Since the data is not at hand, we stray from the "school of engineering" to the "streets of opinioneering". And the streets can be dangerous. Lots of potholes.
If the bottom leaf does not affect ride height, or safety, appreciably, don't you think that Ford would be tempted to use the exact same leaf on every car, and move the part number stamp up to the next spring? Either that or don't you think that Ford would be just a little tempted to leave them out? Especially moving into 1968 as many items were cut for cost?
I've designed components that went into production for Ford and GM. The bottom line is that once you leave the aesthetics arena, there is nothing put in there that was not required from an engineering perspective. It's all about cost vs. performance/safety. I'm not exaggerating - we would literally sit in a conference room reviewing a design and go after the removal of one 10K resistor. I remember the boss saying that "a resistor in bulk cost is $0.72, the axial insertion machine costs $0.12 to install each component, the wave soldering machine...". It all added up to, believe it or not, about 2 cents. It might be hard to believe, but two pennies are sought after with volumes of 500K and up.

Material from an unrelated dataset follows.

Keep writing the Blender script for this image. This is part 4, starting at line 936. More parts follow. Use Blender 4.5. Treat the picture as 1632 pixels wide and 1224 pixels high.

With some things, you can go overboard with your safety factor and have little to no consequence. Take an elevated deck on a house. "X" number of 4x4 posts will work just fine. But to be safe you increase "X" by 25% and increase the post size to 6x6. Given the total cost of the job, the small increase in cost is worth it so that you have peace of mind. The design is such that the additional support does not hurt anything or anyone. When you are on the deck with family and friends, people will talk about the nice look, the nice view, etc. But nobody will notice the extra support.
But the thing with springs is that there are some big negatives if you go overboard with your safety factor. Consider the F350 with additional spring capacity to handle a fifth wheel trailer. Then drive down a bumpy road with no load. Not a pleasant ride.
The fact that there are what, 4, 5, or 6 different springs used for each model year (engine size, body style, handling package) should tell us that the rear springs need to be tuned carefully. Otherwise one version would do. And Ford would save a lot.
We all know that most Mustangs sagged. There are many old black and whites and Polaroid's that confirm it. And since this was true when new, the engineers are certainly the ones to blame.
My point was simply this: if you take a new spring, and substitute even the weakest (smallest) leaf with a used one that was loaded for 40+ years, the overall capacity will be lower. Not the same, and not higher. That is common sense.
Will that decreased capacity, of unknown engineering units, result in a noticeable difference? Like a tootsie pop, the world may never know.